Sometime in the evening of October 6th 2001, an SH-60 Seahawk from the USS Carl Vinson dropped a group of journalists from Reuters off on my ship. I’d made the mistake of identifying myself as the junior officer in the wardroom who could write legible four sentence press releases so I was the collateral duty “public affairs” officer. For the next 24 hours I was assigned to hang out with the journos when I wasn’t on watch. I got to know them a bit. They covered the war in Bosnia. They were the only ones onboard with combat experience.
We set up cameras around the vertical launch systems. Then the sun went down and the war started when a two story Tomahawk missile rumbled out of the aft vertical launch system.
We got some sweet pics.
I was 24 and on my first deployment as a Naval Officer. Six weeks earlier, after a hard summer of chasing down Operation Southern Watch blockade runners out of Saddam’s Iraq, 9/11 diverted us to the Northern Arabian Sea where we watched the largest naval force since World War II assemble off the coast of Pakistan. For six weeks after the initial strike we followed the USS Carl Vinson and the USS Enterprise around in circles while their dirty winged jets launched and returned clean after air strikes. Vinson all day. Enterprise all night. Or was it the other way around. It doesn’t matter. Nothing really matters from that time. Except that it started.
We finally made it home in December. We were the first unit to participate in the strikes and return home. There was a parade on the pier. I invited a girl I’d emailed from the Northern Arabian Sea. The world had changed. Security at the gates of the pier. Locks on airplane doors. Lines at the airport.
It’s possible that we could have left it at that. We did not.
I left the ship life and joined the snake eaters of the small boats in Naval Special Warfare after that deployment. I got married to that girl I emailed from the Northern Arabian Sea. We invaded Iraq. They sent me to Africa. Nowhere for boats in Afghanistan. The river was already secure in Iraq. Then I got out.
I was working for a mechanical engineering company selling contracts to the Navy when my friend’s wife called me to ask if I knew if her husband was part of Operation Red Wings. She’d heard people were killed. Word had gotten out. I didn’t know. I threw up in toilet after I hung up the phone. 14 years ago a book came out about that day. Eight years ago a movie was released about it.
When the Navy pulled me back in, they assigned me to a group that deployed SOF operators to Afghanistan and Iraq. I was the operations officer. I was coaching a T-ball game with my six year old that I’d had with that girl I emailed from the Northern Arabian Sea when one of the Lieutenants I deployed called me from Afghanistan to tell me his Humvee was blown up. Everyone was ok. But he wasn’t exactly sure who to call. So he used his cell phone to call me at my son’s T-ball game. He was a little off.
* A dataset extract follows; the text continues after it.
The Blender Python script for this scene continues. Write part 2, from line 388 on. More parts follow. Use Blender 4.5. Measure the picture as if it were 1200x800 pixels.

Then I took a troop of my own. Half of us went to Iraq. I sent the other half to Afghanistan. I went to Iraq. Saddam was three years dead.
The Afghanistan team left a week before mine. Before my plane took off we got word that my friend Dan, a platoon commander from the SEAL Team I was supporting, stepped on a landmine on their first mission. He lost both his legs above the knee. He’s since graduated from Harvard. And won a gold medal as a biathlete at the Paralympics. I didn’t tell the girl I emailed from the Northern Arabian Sea as I kissed her and our three kids goodbye on the tarmac.
When I got back they assigned me to headquarters in the operations shop of the Naval Special Warfare Command. On my way in to work one day, that girl called me to tell me her mother told her that she saw on the news that Osama bin Laden had been killed. I was the Director of Operations for one of the six major commands in Naval Special Warfare. I learned about it from my mother in law. No one talked about it in the office that day, like not talking to the pitcher during a no hitter. Bin Laden wasn’t in Afghanistan.
I got out again. I went to work in consumer technology. Extortion 17 happened. 23 SEALs were killed in a helicopter crash. I didn’t throw up. It was over.
Sometime after we went to my 20th reunion from Annapolis. We were the great class of' ‘99. We honored one of my classmates and friend who was a Force Recon Marine. He’d done tours in Afghanistan. 5. 6? Maybe 4? He killed himself in a base jumping accident eight years earlier. Most of us were pretty sure he was never the same after his time in Afghanistan. He just needed to find the right thing to jump off of.
Yesterday I read that we’ll be leaving Afghanistan this September. I read the news on Twitter. Which didn’t exist when the war started. On WIFI which didn’t exist when the war started. That girl I didn’t really know before the war started was asleep upstairs still. So were our three teenage children.
Somewhere a politician tweeted that they disagreed with the President’s decision. It wasn’t time to leave yet.